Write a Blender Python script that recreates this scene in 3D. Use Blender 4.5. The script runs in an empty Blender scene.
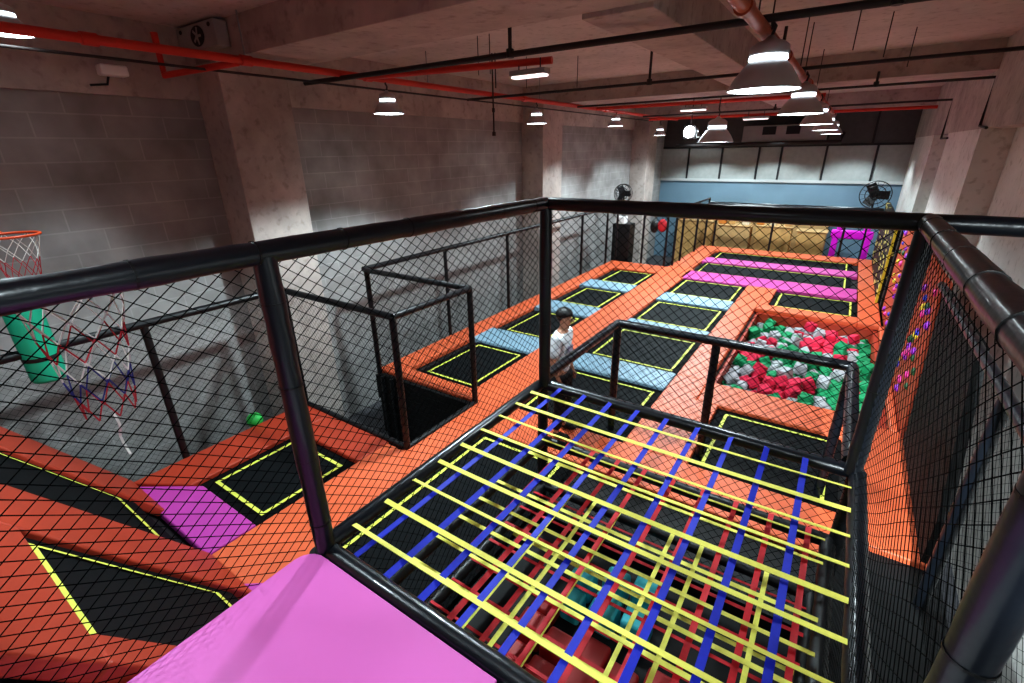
import bpy, math, random
from math import sin, cos, pi, radians, sqrt
from mathutils import Vector, Matrix
R = random.Random(7)
C = bpy.context.scene.collection
D = 1.515                     # deck lies this far below the platform
W, L, H = 2.366, 2.35, 1.6    # tower width, depth, rail height
FLOOR = -2.75
CEIL = 3.45
DZ = -D

# ------------------------------------------------------------------ materials
def new_mat(name):
    m = bpy.data.materials.new(name); m.use_nodes = True
    nt = m.node_tree; b = nt.nodes['Principled BSDF']
    return m, nt, b
def lin(c):
    return tuple(((v/255)/12.92 if v/255 <= .04045 else ((v/255+.055)/1.055)**2.4) for v in c) + (1,)
def mat(name, col, rough=.5, metal=0., noise=0., nscale=6., bump=0., bscale=60., spec=.5, coat=0.):
    m, nt, b = new_mat(name)
    c = lin(col)
    b.inputs['Roughness'].default_value = rough
    b.inputs['Metallic'].default_value = metal
    b.inputs['Specular IOR Level'].default_value = spec
    b.inputs['Coat Weight'].default_value = coat
    tc = nt.nodes.new('ShaderNodeTexCoord')
    n = nt.nodes.new('ShaderNodeTexNoise'); n.inputs['Scale'].default_value = nscale
    n.inputs['Detail'].default_value = 5
    nt.links.new(tc.outputs['Object'], n.inputs['Vector'])
    r = nt.nodes.new('ShaderNodeValToRGB')
    lo = tuple(v*(1-noise) for v in c[:3])+(1,); hi = tuple(min(1, v*(1+noise)) for v in c[:3])+(1,)
    r.color_ramp.elements[0].color = lo; r.color_ramp.elements[1].color = hi
    r.color_ramp.elements[0].position = .3; r.color_ramp.elements[1].position = .7
    nt.links.new(n.outputs['Fac'], r.inputs['Fac'])
    nt.links.new(r.outputs['Color'], b.inputs['Base Color'])
    if bump:
        n2 = nt.nodes.new('ShaderNodeTexNoise'); n2.inputs['Scale'].default_value = bscale
        nt.links.new(tc.outputs['Object'], n2.inputs['Vector'])
        bp = nt.nodes.new('ShaderNodeBump'); bp.inputs['Strength'].default_value = bump; bp.inputs['Distance'].default_value = .01
        nt.links.new(n2.outputs['Fac'], bp.inputs['Height']); nt.links.new(bp.outputs['Normal'], b.inputs['Normal'])
    return m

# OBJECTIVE
Reproduce the material in full, word for word, and omit the pictures.

# THE RESPONSE
Write a Blender Python script that recreates this scene in 3D. Use Blender 4.5. The script runs in an empty Blender scene.
import bpy, math, random
from math import sin, cos, pi, radians, sqrt
from mathutils import Vector, Matrix
R = random.Random(7)
C = bpy.context.scene.collection
D = 1.515                     # deck lies this far below the platform
W, L, H = 2.366, 2.35, 1.6    # tower width, depth, rail height
FLOOR = -2.75
CEIL = 3.45
DZ = -D

# ------------------------------------------------------------------ materials
def new_mat(name):
    m = bpy.data.materials.new(name); m.use_nodes = True
    nt = m.node_tree; b = nt.nodes['Principled BSDF']
    return m, nt, b
def lin(c):
    return tuple(((v/255)/12.92 if v/255 <= .04045 else ((v/255+.055)/1.055)**2.4) for v in c) + (1,)
def mat(name, col, rough=.5, metal=0., noise=0., nscale=6., bump=0., bscale=60., spec=.5, coat=0.):
    m, nt, b = new_mat(name)
    c = lin(col)
    b.inputs['Roughness'].default_value = rough
    b.inputs['Metallic'].default_value = metal
    b.inputs['Specular IOR Level'].default_value = spec
    b.inputs['Coat Weight'].default_value = coat
    tc = nt.nodes.new('ShaderNodeTexCoord')
    n = nt.nodes.new('ShaderNodeTexNoise'); n.inputs['Scale'].default_value = nscale
    n.inputs['Detail'].default_value = 5
    nt.links.new(tc.outputs['Object'], n.inputs['Vector'])
    r = nt.nodes.new('ShaderNodeValToRGB')
    lo = tuple(v*(1-noise) for v in c[:3])+(1,); hi = tuple(min(1, v*(1+noise)) for v in c[:3])+(1,)
    r.color_ramp.elements[0].color = lo; r.color_ramp.elements[1].color = hi
    r.color_ramp.elements[0].position = .3; r.color_ramp.elements[1].position = .7
    nt.links.new(n.outputs['Fac'], r.inputs['Fac'])
    nt.links.new(r.outputs['Color'], b.inputs['Base Color'])
    if bump:
        n2 = nt.nodes.new('ShaderNodeTexNoise'); n2.inputs['Scale'].default_value = bscale
        nt.links.new(tc.outputs['Object'], n2.inputs['Vector'])
        bp = nt.nodes.new('ShaderNodeBump'); bp.inputs['Strength'].default_value = bump; bp.inputs['Distance'].default_value = .01
        nt.links.new(n2.outputs['Fac'], bp.inputs['Height']); nt.links.new(bp.outputs['Normal'], b.inputs['Normal'])
    return m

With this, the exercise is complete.